Problem details ▸
Using the data below, copy every line that contains the word "this".
──────────────────────────────
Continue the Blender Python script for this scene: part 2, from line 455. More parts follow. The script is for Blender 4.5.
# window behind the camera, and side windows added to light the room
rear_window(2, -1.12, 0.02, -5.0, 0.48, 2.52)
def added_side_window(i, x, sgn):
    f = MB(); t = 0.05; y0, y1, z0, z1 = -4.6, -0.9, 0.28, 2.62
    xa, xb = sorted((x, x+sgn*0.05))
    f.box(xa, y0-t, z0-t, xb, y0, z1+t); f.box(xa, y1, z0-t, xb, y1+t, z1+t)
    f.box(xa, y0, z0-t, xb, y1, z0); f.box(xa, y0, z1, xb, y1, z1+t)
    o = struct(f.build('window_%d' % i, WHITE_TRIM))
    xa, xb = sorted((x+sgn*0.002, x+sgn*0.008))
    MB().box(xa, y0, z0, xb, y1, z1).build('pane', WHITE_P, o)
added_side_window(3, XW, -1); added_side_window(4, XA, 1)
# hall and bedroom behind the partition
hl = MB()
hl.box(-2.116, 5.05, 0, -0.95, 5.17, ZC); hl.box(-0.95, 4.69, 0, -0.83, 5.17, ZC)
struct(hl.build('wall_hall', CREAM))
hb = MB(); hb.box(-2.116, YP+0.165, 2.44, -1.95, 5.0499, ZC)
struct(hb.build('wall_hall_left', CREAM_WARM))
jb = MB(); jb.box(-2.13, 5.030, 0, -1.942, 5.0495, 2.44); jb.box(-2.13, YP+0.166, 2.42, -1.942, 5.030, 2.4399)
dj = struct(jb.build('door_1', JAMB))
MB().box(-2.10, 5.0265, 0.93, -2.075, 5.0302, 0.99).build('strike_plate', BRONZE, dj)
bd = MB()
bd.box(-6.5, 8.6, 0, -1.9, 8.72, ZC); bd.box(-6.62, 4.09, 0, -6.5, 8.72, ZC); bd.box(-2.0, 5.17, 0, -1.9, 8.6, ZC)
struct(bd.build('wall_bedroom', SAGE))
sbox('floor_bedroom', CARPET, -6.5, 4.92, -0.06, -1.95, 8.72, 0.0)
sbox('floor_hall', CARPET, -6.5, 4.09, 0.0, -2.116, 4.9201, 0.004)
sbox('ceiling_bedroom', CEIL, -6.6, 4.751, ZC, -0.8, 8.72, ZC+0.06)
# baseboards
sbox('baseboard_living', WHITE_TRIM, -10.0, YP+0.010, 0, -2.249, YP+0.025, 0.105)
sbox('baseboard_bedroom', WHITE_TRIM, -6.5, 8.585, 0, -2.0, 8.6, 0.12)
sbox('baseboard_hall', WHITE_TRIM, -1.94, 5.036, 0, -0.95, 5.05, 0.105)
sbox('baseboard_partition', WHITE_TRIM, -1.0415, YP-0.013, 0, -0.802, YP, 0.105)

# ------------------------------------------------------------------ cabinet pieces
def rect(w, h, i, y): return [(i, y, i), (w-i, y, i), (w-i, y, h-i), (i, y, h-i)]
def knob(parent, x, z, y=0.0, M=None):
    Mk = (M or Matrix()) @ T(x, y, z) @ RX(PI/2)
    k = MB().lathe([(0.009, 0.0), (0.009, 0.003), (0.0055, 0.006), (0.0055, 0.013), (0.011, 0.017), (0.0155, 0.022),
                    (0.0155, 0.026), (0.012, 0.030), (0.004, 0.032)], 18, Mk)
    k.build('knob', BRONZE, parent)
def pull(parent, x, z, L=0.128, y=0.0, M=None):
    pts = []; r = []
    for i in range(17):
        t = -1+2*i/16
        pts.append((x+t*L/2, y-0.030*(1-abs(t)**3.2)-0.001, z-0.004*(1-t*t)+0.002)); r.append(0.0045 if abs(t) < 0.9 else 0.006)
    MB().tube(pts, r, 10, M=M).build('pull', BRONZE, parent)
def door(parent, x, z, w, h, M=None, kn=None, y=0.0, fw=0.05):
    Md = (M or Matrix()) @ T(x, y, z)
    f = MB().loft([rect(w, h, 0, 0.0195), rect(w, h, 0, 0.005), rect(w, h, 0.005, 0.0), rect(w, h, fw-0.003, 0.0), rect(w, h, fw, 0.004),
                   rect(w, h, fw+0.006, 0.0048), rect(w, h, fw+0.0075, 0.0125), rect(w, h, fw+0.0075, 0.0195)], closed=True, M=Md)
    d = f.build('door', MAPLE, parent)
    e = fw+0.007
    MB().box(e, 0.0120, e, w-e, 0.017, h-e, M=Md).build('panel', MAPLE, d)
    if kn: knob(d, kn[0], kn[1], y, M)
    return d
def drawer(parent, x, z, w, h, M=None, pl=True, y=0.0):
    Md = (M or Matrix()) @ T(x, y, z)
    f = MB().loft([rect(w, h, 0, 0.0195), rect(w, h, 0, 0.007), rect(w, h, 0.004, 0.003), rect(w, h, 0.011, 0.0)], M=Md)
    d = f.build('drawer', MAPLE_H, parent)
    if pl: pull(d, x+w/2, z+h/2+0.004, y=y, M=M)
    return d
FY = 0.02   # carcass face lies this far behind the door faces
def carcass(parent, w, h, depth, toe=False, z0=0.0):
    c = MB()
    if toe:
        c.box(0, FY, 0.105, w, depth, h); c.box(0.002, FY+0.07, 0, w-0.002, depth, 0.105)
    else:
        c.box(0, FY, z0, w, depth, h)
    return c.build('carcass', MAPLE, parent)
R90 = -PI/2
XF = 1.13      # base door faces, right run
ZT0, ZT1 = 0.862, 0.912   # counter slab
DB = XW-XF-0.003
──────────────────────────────
Correct answer ▸
Continue the Blender Python script for this scene: part 2, from line 455. More parts follow. The script is for Blender 4.5.
FY = 0.02   # carcass face lies this far behind the door faces